A CRRC survey found that Georgians who want EU candidate status and those who feel positively about the EU are more optimistic about Georgia’s chances of joining the EU, along with older people and those not working in the private sector. 

On 8 November, the European Commission recommended that Georgia receive candidate status in the bloc. 

Polls conducted by CRRC Georgia prior to the announcement suggested that only 33% of Georgians believed that the country would obtain candidate status. Previous analysis has shown that Georgian Dream supporters were more optimistic about the status being granted, likely at least partially reflecting confidence in the party which they support. But, aside from partisanship, what else predicted whether someone believed Georgia would gain candidate status prior to the European Commission’s announcement? 

With regards to social and demographic variables, a few patterns stand out. 

Controlling for other factors, older people (55+) were ten points more likely to report that Georgia would gain membership than those 54 and under. People working in the private sector were, on the other hand, less likely to report they believed Georgia would gain candidate status than people working in the public sector or not working. 

Whether someone wanted the EU to grant Georgia candidate status was a strong predictor of whether they believed the EU would grant it prior to the announcement. A person who did not support Georgia joining the EU had a 17% chance of believing candidate status would be granted.
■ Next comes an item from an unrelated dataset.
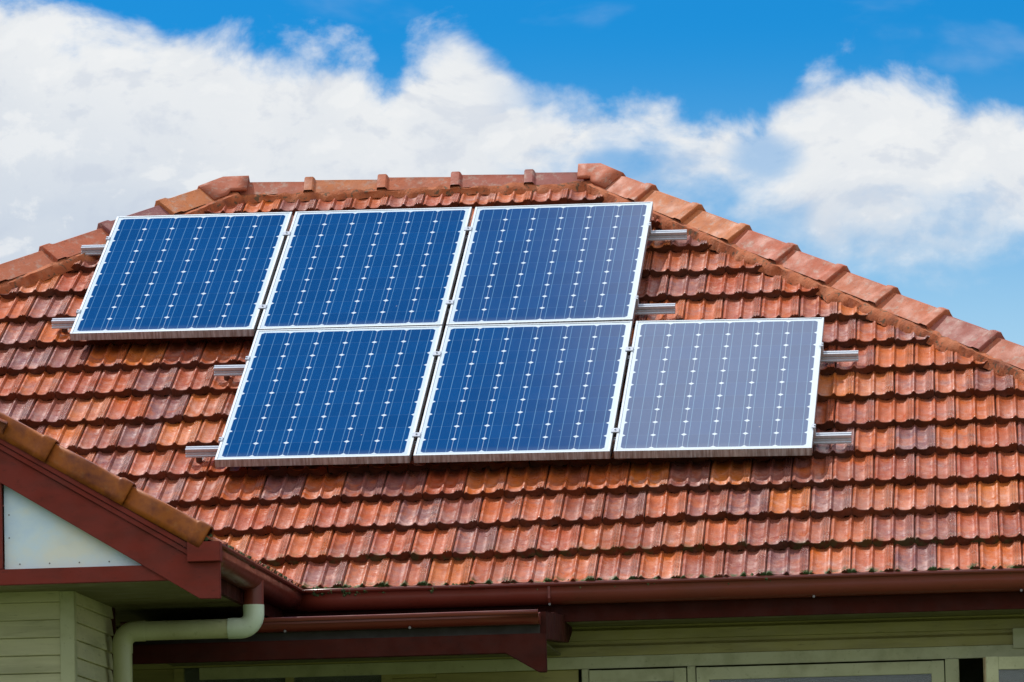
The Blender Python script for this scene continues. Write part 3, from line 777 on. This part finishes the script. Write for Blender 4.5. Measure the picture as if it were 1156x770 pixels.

By comparison, someone who fully supported Georgia’s attempt to join the EU had a 43% chance of believing that Georgia would receive candidate status.

The data suggested that people’s perceptions of the European Union similarly aligned with their predictions. Those who had a very positive perception of the EU had a 50% chance of reporting that they believed Georgia would gain candidate status. In comparison, someone with a very negative view had a 20% chance of believing the country would receive candidate status. 


The above data suggest that Georgians who had positive attitudes towards the EU also tended to be optimistic in their expectations regarding the institution’s decision. 

Note: The data in this article come from a series of regression models. The first contains the following demographic variables: sex (male or female), age group (18-34, 35-54, 55+), education level (high school or less, vocational education, or higher education), and employment status (not working, works in the private sector, works in the public sector). The following models added 1) whether or not someone supported Georgia’s candidate status, and 2) whether or not the respondent reported a positive or negative perception of the EU.

This article was written by Dustin Gilbreath, a non-resident senior fellow at CRRC Georgia. The article reflects the views of the author alone, and does not necessarily reflect the views of CRRC Georgia or the National Endowment for Democracy.